Type out the data exactly as given. Skip any image.

**Material provided:**
-*-*-
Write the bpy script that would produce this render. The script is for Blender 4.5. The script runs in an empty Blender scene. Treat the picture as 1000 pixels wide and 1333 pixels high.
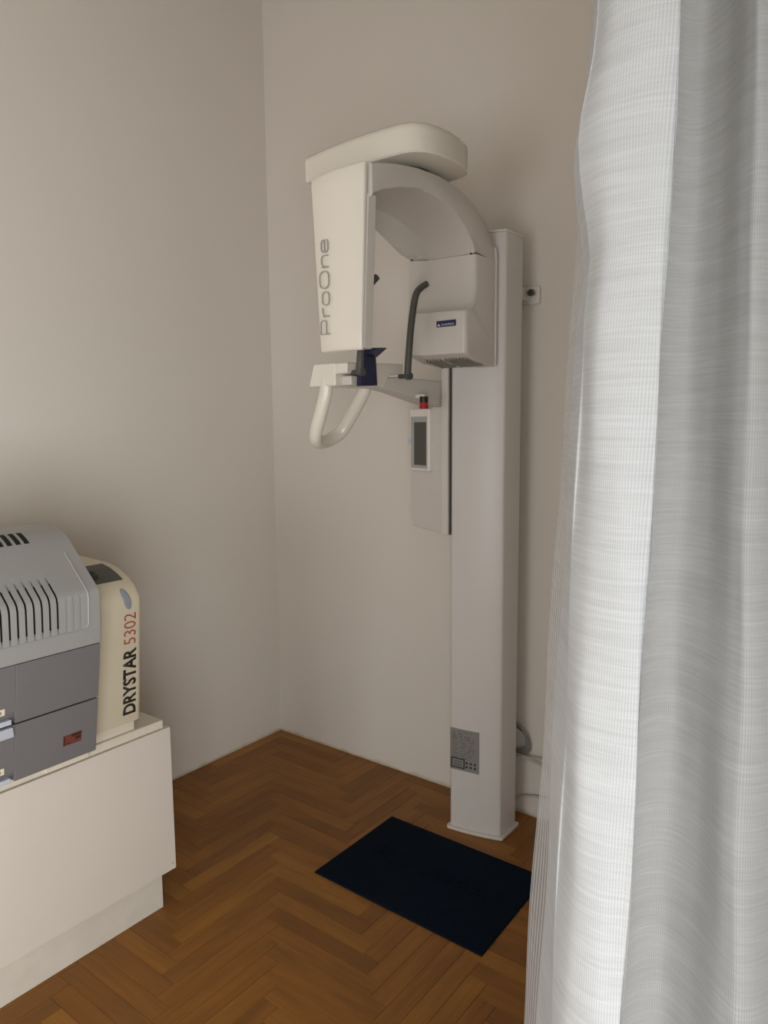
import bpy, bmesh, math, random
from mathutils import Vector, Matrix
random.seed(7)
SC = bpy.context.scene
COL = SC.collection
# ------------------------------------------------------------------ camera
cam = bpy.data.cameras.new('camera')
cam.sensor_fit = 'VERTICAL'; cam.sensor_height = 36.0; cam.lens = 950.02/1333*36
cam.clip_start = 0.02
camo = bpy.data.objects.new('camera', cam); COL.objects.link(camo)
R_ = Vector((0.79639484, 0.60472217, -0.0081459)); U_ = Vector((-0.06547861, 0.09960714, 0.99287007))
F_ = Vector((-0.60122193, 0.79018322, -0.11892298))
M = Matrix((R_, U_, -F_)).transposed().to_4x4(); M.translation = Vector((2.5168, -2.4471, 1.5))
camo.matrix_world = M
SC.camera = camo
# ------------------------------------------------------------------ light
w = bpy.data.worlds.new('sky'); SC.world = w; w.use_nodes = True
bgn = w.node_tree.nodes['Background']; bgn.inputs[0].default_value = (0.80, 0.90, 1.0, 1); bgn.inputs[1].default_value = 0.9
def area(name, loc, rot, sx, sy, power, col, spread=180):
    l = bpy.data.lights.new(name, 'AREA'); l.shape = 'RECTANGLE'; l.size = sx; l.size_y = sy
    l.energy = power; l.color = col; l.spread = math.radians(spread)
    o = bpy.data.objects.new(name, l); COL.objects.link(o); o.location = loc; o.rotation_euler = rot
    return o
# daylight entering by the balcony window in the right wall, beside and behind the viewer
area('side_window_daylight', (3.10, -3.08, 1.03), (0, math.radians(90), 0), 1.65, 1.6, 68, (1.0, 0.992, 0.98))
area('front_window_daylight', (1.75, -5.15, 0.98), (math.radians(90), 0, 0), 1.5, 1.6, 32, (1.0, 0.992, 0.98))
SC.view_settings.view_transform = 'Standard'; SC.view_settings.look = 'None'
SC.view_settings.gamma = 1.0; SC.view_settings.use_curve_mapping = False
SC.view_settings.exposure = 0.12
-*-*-
**Response to this task:**
Write the bpy script that would produce this render. The script is for Blender 4.5. The script runs in an empty Blender scene. Treat the picture as 1000 pixels wide and 1333 pixels high.
import bpy, bmesh, math, random
from mathutils import Vector, Matrix
random.seed(7)
SC = bpy.context.scene
COL = SC.collection
# ------------------------------------------------------------------ camera
cam = bpy.data.cameras.new('camera')
cam.sensor_fit = 'VERTICAL'; cam.sensor_height = 36.0; cam.lens = 950.02/1333*36
cam.clip_start = 0.02
camo = bpy.data.objects.new('camera', cam); COL.objects.link(camo)
R_ = Vector((0.79639484, 0.60472217, -0.0081459)); U_ = Vector((-0.06547861, 0.09960714, 0.99287007))
F_ = Vector((-0.60122193, 0.79018322, -0.11892298))
M = Matrix((R_, U_, -F_)).transposed().to_4x4(); M.translation = Vector((2.5168, -2.4471, 1.5))
camo.matrix_world = M
SC.camera = camo
# ------------------------------------------------------------------ light
w = bpy.data.worlds.new('sky'); SC.world = w; w.use_nodes = True
bgn = w.node_tree.nodes['Background']; bgn.inputs[0].default_value = (0.80, 0.90, 1.0, 1); bgn.inputs[1].default_value = 0.9
def area(name, loc, rot, sx, sy, power, col, spread=180):
    l = bpy.data.lights.new(name, 'AREA'); l.shape = 'RECTANGLE'; l.size = sx; l.size_y = sy
    l.energy = power; l.color = col; l.spread = math.radians(spread)
    o = bpy.data.objects.new(name, l); COL.objects.link(o); o.location = loc; o.rotation_euler = rot
    return o
# daylight entering by the balcony window in the right wall, beside and behind the viewer
area('side_window_daylight', (3.10, -3.08, 1.03), (0, math.radians(90), 0), 1.65, 1.6, 68, (1.0, 0.992, 0.98))
area('front_window_daylight', (1.75, -5.15, 0.98), (math.radians(90), 0, 0), 1.5, 1.6, 32, (1.0, 0.992, 0.98))
SC.view_settings.view_transform = 'Standard'; SC.view_settings.look = 'None'
SC.view_settings.gamma = 1.0; SC.view_settings.use_curve_mapping = False
SC.view_settings.exposure = 0.12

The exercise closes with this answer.